Johnston isn’t the only student that has turned to technical college training due to company downsizing. According to Technical College System of Georgia officials, fall enrollment in the system is up by 24 percent compared to last fall. System administrators cite the economic downturn as a large influence on the increased enrollment.

“If there’s an upside in this down economy, it’s that the state’s technical colleges are helping tens of thousands of Georgians learn highly marketable skills and find their new place in today’s changing work force,” said Ron Jackson, technical system commissioner.

The additional students who have joined the technical college system have created a new record for quarterly enrollment. With more than 110,000 students enrolled in the fall quarter, the system’s previous record of 91,838 set in 2003 was shattered.

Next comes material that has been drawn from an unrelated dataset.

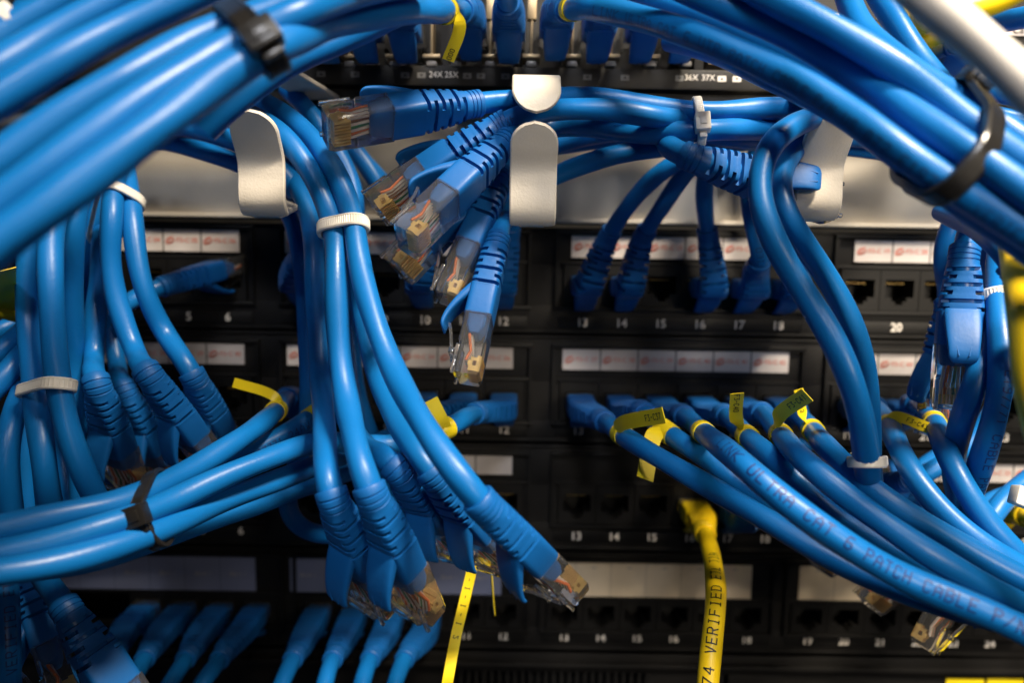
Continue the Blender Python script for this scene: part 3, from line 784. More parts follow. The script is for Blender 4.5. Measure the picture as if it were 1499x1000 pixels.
C['FLg'] = cable('blue cable underneath the upper left bundle, its lower edge showing right of the black tie', [(300, 190, 40), (350, 140, 40), (405, 100, 39), (470, 70, 38), (540, 40, 37), (590, 18, 36), (630, -15, 35)], group=gFL)
C['TLa'] = cable('light blue printed cable in the far upper left corner', [(28, 40, 42), (45, 12, 42), (75, -30, 42)], texts=[('UL CM', 36, 18, 0, 0, 2.3, 'ink')])
# ---- foreground right bundle (black tie)
gFR = 'blue cables of the bundle crossing the upper right corner'
C['FR1'] = cable('printed lowest cable of the upper right bundle, yellow band at its end', [(1580, 392, 50.2), (1500, 338, 49.3), (1420, 288, 48.4), (1360, 250, 47.4), (1300, 208, 46.5), (1247, 168, 44.6), (1187, 128, 42.8), (1100, 84, 40.9), (1000, 45, 39.1), (930, 24, 36.3), (880, 12, 36.0), (840, 12, 32.0)], ('port', 812, 48, 34, DN),
    flags=[(840, 12, 5.0)], texts=[('LINK ULTRA CAT 6 UTP PATCH CABLE P/N US 872 E197771 VERIFIED ETL', 880, 14, 1, 20, 2.2, 'fink')], group=gFR)
C['FR1b'] = cable('dark blue cable on the underside of the upper right bundle', [(1580, 420, 48.4), (1520, 372, 47.4), (1440, 318, 45.6), (1363, 262, 43.7), (1300, 215, 41.9), (1247, 172, 40.0), (1180, 138, 37.2), (1100, 98, 36.0), (1030, 70, 32.0), (980, 60, 30.0)], group=gFR)
C['FR2'] = cable('blue cable with a wavy highlight, second from below in the upper right bundle', [(1580, 330, 50.2), (1520, 292, 49.3), (1440, 238, 48.4), (1400, 212, 47.4), (1350, 178, 46.5), (1290, 134, 44.6), (1220, 87, 42.8), (1150, 48, 41.9), (1080, 16, 40.9), (1000, -16, 40.0), (950, -40, 39.1)], group=gFR)
C['FR3'] = cable('blue cable third from below in the upper right bundle under the white cable', [(1580, 296, 48.4), (1520, 254, 47.4), (1440, 196, 46.5), (1400, 166, 45.6), (1350, 127, 44.6), (1290, 82, 43.7), (1220, 43, 42.8), (1150, 8, 41.9), (1080, -30, 40.9)], group=gFR)
C['FR4'] = cable('blue cable joining the upper right bundle from the top edge beside the yellow boots', [(1580, 260, 46), (1520, 222, 45), (1450, 178, 44), (1400, 145, 42), (1335, 104, 40), (1285, 68, 38), (1256, 34, 36), (1242, 3, 35), (1234, -30, 34)], group=gFR)
C['FR5'] = cable('straight blue cable running from the top edge down to the black tie on the right', [(1590, 330, 43), (1500, 262, 41), (1446, 208, 39), (1398, 152, 38), (1358, 104, 36), (1320, 46, 35), (1291, 0, 34), (1268, -40, 33)], group=gFR)
C['FR6'] = cable('thin looking blue cable between the printed cable and the wavy one, upper right bundle', [(1590, 372, 44.6), (1530, 330, 43.7), (1420, 250, 41.9), (1300, 168, 39.1), (1220, 112, 37.2), (1150, 72, 38.0), (1080, 40, 37.0), (1000, 15, 36.0), (930, -12, 34.0), (880, -40, 33.0)], group=gFR)
C['WH'] = cable('thick blurred white cable crossing the upper right corner', [(1290, -62, 54), (1357, 0, 56), (1430, 58, 58), (1499, 120, 60), (1580, 200, 62)], color='white')
# ---- cables plugged into the switch
gSW = 'blue cables plugged into the switch along the top edge'
for k, (px, pts, lab) in enumerate([
    (485, [(470, -60, 34), (480, -10, 32), (484, 18, 29)], 'blue cable in the switch, leftmost boot, half hidden by the bundle'),
    (541, [(520, -60, 34), (535, -10, 32), (540, 18, 29)], 'blue cable in the switch, second boot from the left in dark shade'),
    (597, [(600, -60, 34), (600, -12, 32), (598, 16, 29)], 'blue cable in the switch, third boot from the left, left of the hanging yellow label'),
    (745, [(735, -60, 34), (741, -14, 32), (744, 12, 29)], 'blue cable in the switch, boot directly above the centre hook'),
    (872, [(900, -60, 34), (885, -12, 32), (877, 14, 29)], 'blue cable in the switch, boot right of the yellow banded one'),
    (934, [(970, -60, 34), (950, -12, 32), (941, 14, 29)], 'blue cable in the switch, second boot from the right end of the row'),
    (991, [(1030, -60, 34), (1012, -5, 32), (1000, 20, 29)], 'blue cable in the switch, rightmost boot of the row, beside the 36X marking')]):
    fl = [(600, 14, 5.5)] if px == 597 else ()
    C['SW%d' % k] = cable(lab, pts, ('port', px, 52, 34, DN), group=gSW, flags=fl)
# upper right corner: yellow boots and a blue boot
gTR = 'yellow patch cables plugged in at the upper right'
C['TR1'] = cable('yellow cable with a ribbed boot between the blue and the white cables, upper right', [(1440, -20, 32), (1400, 5, 31), (1368, 22, 30)], ('plug', (1362, 26, 30), (1270, 60, 24), UPV), color='yellow', group=gTR)
C['TR2'] = cable('yellow boot lower down beside the straight blue cable, upper right', [(1420, 20, 30), (1380, 45, 29), (1345, 62, 28)], ('plug', (1340, 66, 28), (1262, 62, 23), UPV), color='yellow', group=gTR)
C['TR4'] = cable('yellow cable running along the top edge right of the white cable', [(1380, 22, 40), (1430, 14, 40), (1480, -8, 40), (1540, -50, 40)], color='yellow', group=gTR)
C['TR3'] = cable('blue cable with its boot right of the white cable, upper right corner', [(1560, 15, 34), (1500, 28, 33), (1465, 32, 32)], ('plug', (1452, 36, 31), (1345, 95, 25), (0, 1, .3)))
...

Both Lanier and North Georgia Technical College placed in the top six out of the system’s 28 colleges for enrollment growth.

“After gaining SACS accreditation last year, our enrollment has really skyrocketed since we were able to start signing course articulation agreements with so many four-year colleges,” said Steve Dougherty, North Georgia Tech president.

“Most of our students are looking for specific job skills, but they also want to keep their options open to acquire a bachelor’s degree as they look at advancement, management or business ownership.”

According to Lanier administrators, the school’s health care programs have seen the largest enrollment increases. For Murphy Barnett, the school’s nursing program is helping to bridge the gap between careers that has widened as the economy has worsened.

“I am a licensed realtor, but I haven’t had a sale in three years. I also worked in the currier business, but that has also been severely hampered by the economy also,” said Barnett, who is studying to become a licensed practical nurse.

“Because of the economy, I wanted to find a career that would give me more freedom and flexibility.”